The 21st century Daphne has morphed into MacGyver with a purse, capable of squealing over a hair-ruining downpour, slinging a culturally savvy comeback and making a cold-fusion generator out of a battery, a hairpin, a bottle of water and hair gel, all in the same episode. She gets her fellow Mystery Inc. characters out of jams with simple grooming tools, or solves the mystery by recognizing that suede shoes would show if the suspect left the building during the aforementioned downpour. When it comes to Daphne, I’m not even sure anymore if I want to be her or do her—a status previously held only by Angelina Jolie (though she’s become way too much of a mother goddess for that confusion; it’s definitely “be” these days).
 

OK, Daphne’s a cartoon character, so dating is out—even if I wasn’t married—but I still say she’s a role model for femmes for sure, as well as open-minded girls everywhere who want to wear purple (that’s code for “Girl Scout-nuclear physicist-handywoman skills in a go-go dancer body”). That whole “Fred and Daphne” hookup has never come to fruition and I know why.
 

Of course, I’ve had more time than most to psychoanalyze this animated posse during the days spent slinging liquids at recumbent offspring gathered round the TV, and nights spent filling in the gap years between Scooby Dum and the rebirth of the Mystery Inc. gang via books in which the gang goes to a video shoot, watches a checker’s tournament, opens an amusement park or volunteers at a hotel during Halloween. Chaos, costumes and unlikely booby traps ensue. At least, I tell myself, as my youngest soaks up every word (I swear everything he knows, he learned from Scooby Doo), they make time for community service between classes and mystery solving. For high school students, they sure get around.

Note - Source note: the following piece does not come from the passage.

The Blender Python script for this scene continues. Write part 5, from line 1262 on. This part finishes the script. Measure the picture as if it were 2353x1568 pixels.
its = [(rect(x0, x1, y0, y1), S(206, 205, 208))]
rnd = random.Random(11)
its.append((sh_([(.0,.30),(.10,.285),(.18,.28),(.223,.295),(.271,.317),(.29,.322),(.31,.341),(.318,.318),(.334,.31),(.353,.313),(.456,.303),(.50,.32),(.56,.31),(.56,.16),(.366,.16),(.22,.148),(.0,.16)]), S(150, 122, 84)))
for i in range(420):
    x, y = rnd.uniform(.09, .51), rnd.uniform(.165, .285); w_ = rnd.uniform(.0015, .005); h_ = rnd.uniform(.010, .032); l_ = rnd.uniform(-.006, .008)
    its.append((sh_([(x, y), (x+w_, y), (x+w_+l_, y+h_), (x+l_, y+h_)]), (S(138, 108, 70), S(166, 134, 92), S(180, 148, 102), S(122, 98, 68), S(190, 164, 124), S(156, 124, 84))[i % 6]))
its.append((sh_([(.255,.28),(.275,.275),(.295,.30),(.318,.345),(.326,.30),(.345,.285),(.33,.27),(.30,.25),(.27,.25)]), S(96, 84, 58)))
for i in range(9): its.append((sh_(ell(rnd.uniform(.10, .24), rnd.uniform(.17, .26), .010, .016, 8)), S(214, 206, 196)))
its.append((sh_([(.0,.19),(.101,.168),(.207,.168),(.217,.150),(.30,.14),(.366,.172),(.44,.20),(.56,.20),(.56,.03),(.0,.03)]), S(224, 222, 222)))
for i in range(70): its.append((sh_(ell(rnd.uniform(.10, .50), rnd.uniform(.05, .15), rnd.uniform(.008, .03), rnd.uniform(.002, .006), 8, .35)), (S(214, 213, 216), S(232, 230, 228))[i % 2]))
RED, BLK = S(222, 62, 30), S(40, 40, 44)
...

Beren deMotier is a freelance writer who would like a purse like Daphne’s, one that can hold a hair dryer, an electric drill, an extra set of shoes and a box of Scooby Snacks without showing a bulge. She makes do with a small cadre of purses in Portland, Ore., with her wife, three kids and a minivan with flowers on the side like the Mystery Machine. She’s previously written about lesbian weddings, Portland, Ore. and coming out with her autistic son for Curve.